Migrating a monolith to microservices is one of the most common architecture projects I'm asked to lead. It's also one of the most frequently botched. Here's the approach that actually works, based on having done this several times.
First: Are Microservices the Right Answer?
Before anything else, ask whether microservices actually solve your problem. The usual motivations:
- Independent scaling — different parts of your system have wildly different load profiles
- Independent deployment — you want teams to ship without coordinating releases
- Technology flexibility — you need different runtimes or databases for different domains
- Team autonomy — Conway's Law is real; your architecture should reflect your org structure
If none of these apply, a well-structured modular monolith is almost always the better choice. Microservices add real operational complexity — don't pay that cost for imaginary benefits.
The Strangler Fig Pattern
The worst migrations are big-bang rewrites. The best use the Strangler Fig pattern: incrementally extract functionality from the monolith while keeping it running, until the monolith is gone.
The steps:
- Deploy a proxy in front of the monolith that can route requests
- Extract a bounded context into a new service
- Route traffic for that domain to the new service
- Remove the code from the monolith
- Repeat
This approach keeps the system live throughout the migration, lets you validate each extracted service independently, and allows you to pause or reverse at any stage.
Domain-Driven Design as Your Map
The biggest risk in microservices is drawing service boundaries in the wrong place. Services that are too granular create chatty networks and distributed monoliths. Services that are too coarse defeat the purpose.
Domain-Driven Design gives you the vocabulary to draw the right boundaries. Specifically:
- Bounded contexts define where a model is valid — these map to service boundaries
- Aggregates define consistency boundaries — don't split them across services
- Domain events define the communication contract between contexts
Run an Event Storming workshop with your team before you draw a single service boundary.

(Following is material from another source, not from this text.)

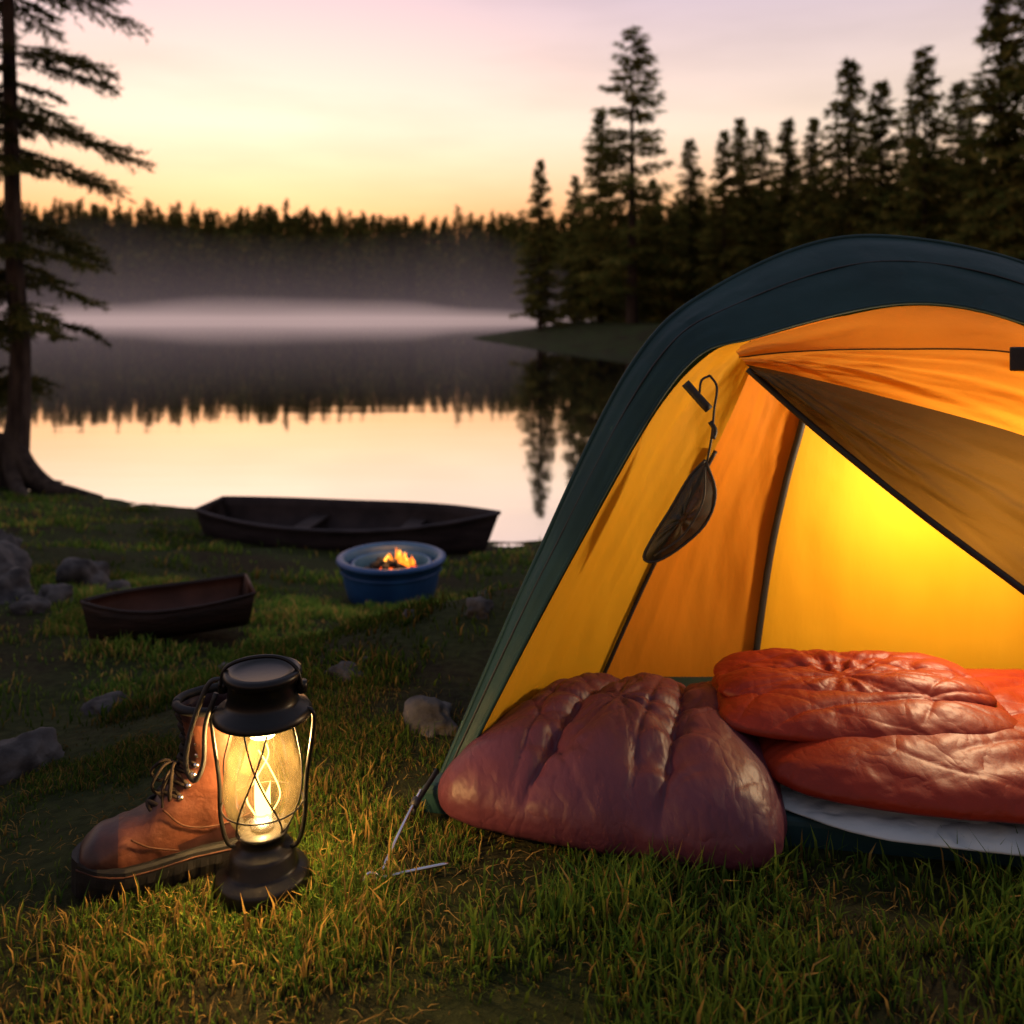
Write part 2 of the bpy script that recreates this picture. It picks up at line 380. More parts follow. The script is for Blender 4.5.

The insights you get are worth more than any architecture diagram.
Data Is the Hard Part
Network calls are easy. Data is hard.
Each service should own its data — no shared databases. This is non-negotiable for true independence, but it creates challenges:
Cross-service queries: You can't just JOIN across service boundaries. Options: API composition, CQRS with read models, or a dedicated reporting database fed by events.
Transactions: Distributed transactions (2PC) are a trap. Use the Saga pattern instead — a sequence of local transactions coordinated by events or an orchestrator.
Initial data split: When you extract a service, you need to copy its slice of the database. Use dual-writes (write to both old and new) during the transition period, then cut over.
Operational Readiness Checklist
Before going to production with your first extracted service, verify:
- [ ] Health check endpoint and liveness/readiness probes
- [ ] Structured logging with correlation IDs
- [ ] Distributed tracing instrumentation (OpenTelemetry)
- [ ] Circuit breakers on all outbound calls
- [ ] Graceful shutdown handling
- [ ] Resource limits and autoscaling policies
- [ ] Runbook for common failure scenarios
Teams often underestimate this list. Build the operational foundation with your first service and the rest get it for free.
Managing the In-Between State
During migration, you'll have a hybrid system — some features in the monolith, some in services. This is uncomfortable but inevitable. A few practices that help:
API versioning from day one: Don't assume you'll get the interface right the first time.
Feature flags: Ability to roll back traffic to the monolith at any point.
Canary deployments: Route a percentage of traffic to the new service before full cutover.
The Migration Takes Longer Than You Think
Every migration I've been involved with has taken longer than the initial estimate. The data migrations are always more complex than expected. The edge cases discovered in the monolith's code are always surprising. Build in buffer and communicate realistic timelines to stakeholders.
The end state is worth it — but only if you get the fundamentals right.